Players who joined LIV Golf will not be welcome at next month’s Seminole Pro-Member, a high-profile event played the Monday after the Honda Classic at venerable Seminole Golf Club in Juno Beach, Florida.
Seminole president Jimmy Dunne told Golfweek that the club is doing “what we have always done. PGA Tour players get the first priority.” Dunne lost friends in the September 11 terrorist attack on the World Trade Center, where his company was located, and has been outspoken in his opposition of the Saudi-backed LIV Golf league.
Dunne has played the Pro-Member in the past with Dustin Johnson and Phil Mickelson, who both joined LIV Golf last year and were suspended by the PGA Tour. He’ll play with Max Homa this year.

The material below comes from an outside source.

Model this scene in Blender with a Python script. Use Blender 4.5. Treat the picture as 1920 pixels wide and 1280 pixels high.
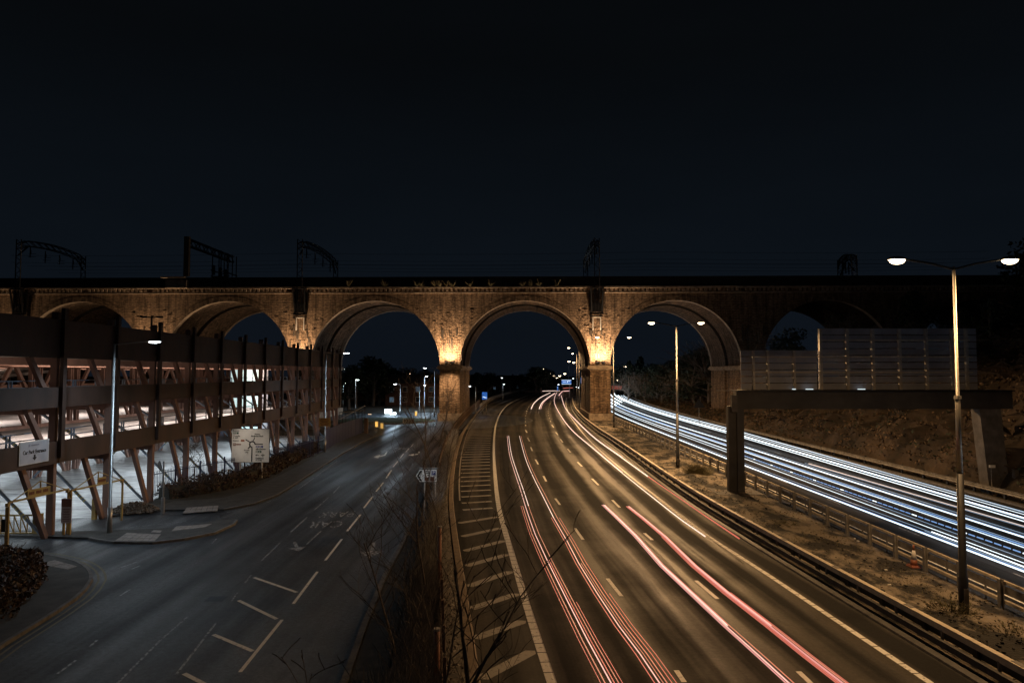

“Candidly, I have a pretty good relationship with most people,” Dunne told Golfweek. “These guys had a choice to make, but they’ve made it. That’s it. I’m not going to say something nasty about guys who participated in the past.”
Dunne was added to the Tour’s policy board as an independent director this year, a job he described as “a war-time deal,” a reference to the ongoing divide between the circuit and LIV Golf.
He’s also found himself in the legal crosshairs of LIV Golf as an Augusta National member. Dunne, along with nearly two dozen other club members, including chairman Fred Ridley, have been subpoenaed in the discovery process by LIV Golf in the ongoing antitrust lawsuit that was filed last year in U.S. District Court.